今回のレビューにおいて、Core Ultra 200Sシリーズのみ高パフォーマンスにした理由は、Windows 11側の問題でバランスだと本来意図した性能が出ないからだが、これが今後“バランス”でも相応のパフォーマンスが出るようになって初めて、Ryzen 9000シリーズやCoreプロセッサー(第14世代)との対等な比較ができるようになるだろう(つまり、筆者の補修確定である)。
NPUはちゃんと動作する
Core Ultra 200Sシリーズに搭載されているNPUはちゃんと動作するのかも検証してみたい。音声編集アプリ「Audacity」にはOpenVINOを用いたプラグイン「OpenVINO AI effects for Audacity(https://www.audacityteam.org/blog/openvino-ai-effects/)」が存在する。
これを利用しテキストからサウンド(ドラムパート)を生成する時間を計測した。OpenVINOプラグインでは処理をCPU/内蔵GPU(Intel Graphics)/NPUのどれかに割り振ることができる。今回は内蔵GPUとNPUに割り振った際の時間を比較した。学習モデルはプラグイン導入時に選択されるデフォルトモデルとし、演算精度はINT8、生成する音楽は30秒とした。
AI専用のNPUだからさぞ高速……と思いきや、全部内蔵GPUに割り振ったほうが短時間で生成できるという結果に。
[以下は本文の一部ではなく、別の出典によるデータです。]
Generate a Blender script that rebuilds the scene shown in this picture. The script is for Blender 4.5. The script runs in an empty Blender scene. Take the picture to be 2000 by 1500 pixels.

Core Ultra 200SシリーズのNPUはMeteor Lakeと同じ“NPU 3”であり、パフォーマンスにおいてもCopilot+の要件を満たすには至らない。とりあえず使えるレベルの性能しかないのだ。
そもそもエンスージアスト向けのCPUに貧弱なNPUが要るのか? という議論もあるが、Meteor LakeやLunar Lake搭載のノートPCがなくても、Core Ultra 200Sシリーズを使えばNPUを使ったアプリの開発や動作確認ができる、というのは非常に大きな意味がある。インテルはOpenVINOの開発に相当のリソースを割いており、Core Ultra 200Sシリーズへの搭載は将来への種蒔きのようなものだと筆者は考えている。
ワットパフォーマンスは優秀だが
ゲームのフレームレートは微妙
以上でCore Ultra 200Sシリーズの検証はひとまず終了だ。今回は締め切りギリギリになってパフォーマンスにインパクトを与える情報(電源プランやAPOについて)が出る、パーツ納期のせいでメモリーモジュールを全環境で統一できなかったなど、完璧なパウンド・フォー・パウンドの比較にはならなかったのは残念だ。しかしBIOSの出来(DTTがないなど)や全体的な動作の雰囲気から、もう少し熟成を待たなければしっかりとした検証にならないな、という感じだった。
こうした言いわけはさておくと、今回のCore Ultra 200Sシリーズの性能は、消費電力やシングルスレッド性能(CINEBENCH 2024)などに光る部分はあったが、肝心のゲームにおけるパフォーマンスはパッとしない。SMTや電力無制限といった今まで性能を稼いでいた手法を封じられた割にはよくやっていると言えなくもないが、ならば価格はもう少し下がってくれないと、満足感が得られない(そしてZ890マザーボードは全体的に高価だ)。
今後Core Ultra 200SシリーズのパフォーマンスがWindowsやBIOSのチューニングで是正される事を期待したい。そのたびに筆者はまた検証を重ねていくことだろう。